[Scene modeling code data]
** START **

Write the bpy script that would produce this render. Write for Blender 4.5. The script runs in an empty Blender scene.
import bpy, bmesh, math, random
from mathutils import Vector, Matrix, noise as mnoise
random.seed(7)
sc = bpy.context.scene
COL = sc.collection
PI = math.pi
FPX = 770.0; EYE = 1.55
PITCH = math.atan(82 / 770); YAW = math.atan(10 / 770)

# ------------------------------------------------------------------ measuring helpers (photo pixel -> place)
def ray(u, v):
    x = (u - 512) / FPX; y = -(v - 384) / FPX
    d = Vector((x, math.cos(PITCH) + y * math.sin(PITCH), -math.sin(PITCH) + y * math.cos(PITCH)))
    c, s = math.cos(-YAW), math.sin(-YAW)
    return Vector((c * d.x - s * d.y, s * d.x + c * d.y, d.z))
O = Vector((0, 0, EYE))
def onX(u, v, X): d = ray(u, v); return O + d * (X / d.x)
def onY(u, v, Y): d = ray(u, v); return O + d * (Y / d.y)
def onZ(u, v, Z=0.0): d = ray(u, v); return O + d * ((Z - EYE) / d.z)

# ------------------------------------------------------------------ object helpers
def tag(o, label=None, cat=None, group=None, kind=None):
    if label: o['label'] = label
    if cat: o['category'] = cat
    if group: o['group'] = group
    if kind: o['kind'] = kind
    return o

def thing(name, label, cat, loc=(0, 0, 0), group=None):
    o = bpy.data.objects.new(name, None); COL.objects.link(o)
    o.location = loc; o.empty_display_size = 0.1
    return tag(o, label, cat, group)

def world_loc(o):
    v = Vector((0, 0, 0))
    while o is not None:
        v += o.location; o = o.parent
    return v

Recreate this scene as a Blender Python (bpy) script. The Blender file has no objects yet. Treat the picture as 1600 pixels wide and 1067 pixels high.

** END **

Task objective -
The whole listing above needs to be written out again exactly.

Correct answer -
Write the bpy script that would produce this render. Write for Blender 4.5. The script runs in an empty Blender scene.
import bpy, bmesh, math, random
from mathutils import Vector, Matrix, noise as mnoise
random.seed(7)
sc = bpy.context.scene
COL = sc.collection
PI = math.pi
FPX = 770.0; EYE = 1.55
PITCH = math.atan(82 / 770); YAW = math.atan(10 / 770)

# ------------------------------------------------------------------ measuring helpers (photo pixel -> place)
def ray(u, v):
    x = (u - 512) / FPX; y = -(v - 384) / FPX
    d = Vector((x, math.cos(PITCH) + y * math.sin(PITCH), -math.sin(PITCH) + y * math.cos(PITCH)))
    c, s = math.cos(-YAW), math.sin(-YAW)
    return Vector((c * d.x - s * d.y, s * d.x + c * d.y, d.z))
O = Vector((0, 0, EYE))
def onX(u, v, X): d = ray(u, v); return O + d * (X / d.x)
def onY(u, v, Y): d = ray(u, v); return O + d * (Y / d.y)
def onZ(u, v, Z=0.0): d = ray(u, v); return O + d * ((Z - EYE) / d.z)

# ------------------------------------------------------------------ object helpers
def tag(o, label=None, cat=None, group=None, kind=None):
    if label: o['label'] = label
    if cat: o['category'] = cat
    if group: o['group'] = group
    if kind: o['kind'] = kind
    return o

def thing(name, label, cat, loc=(0, 0, 0), group=None):
    o = bpy.data.objects.new(name, None); COL.objects.link(o)
    o.location = loc; o.empty_display_size = 0.1
    return tag(o, label, cat, group)

def world_loc(o):
    v = Vector((0, 0, 0))
    while o is not None:
        v += o.location; o = o.parent
    return v

Recreate this scene as a Blender Python (bpy) script. The Blender file has no objects yet. Treat the picture as 1600 pixels wide and 1067 pixels high.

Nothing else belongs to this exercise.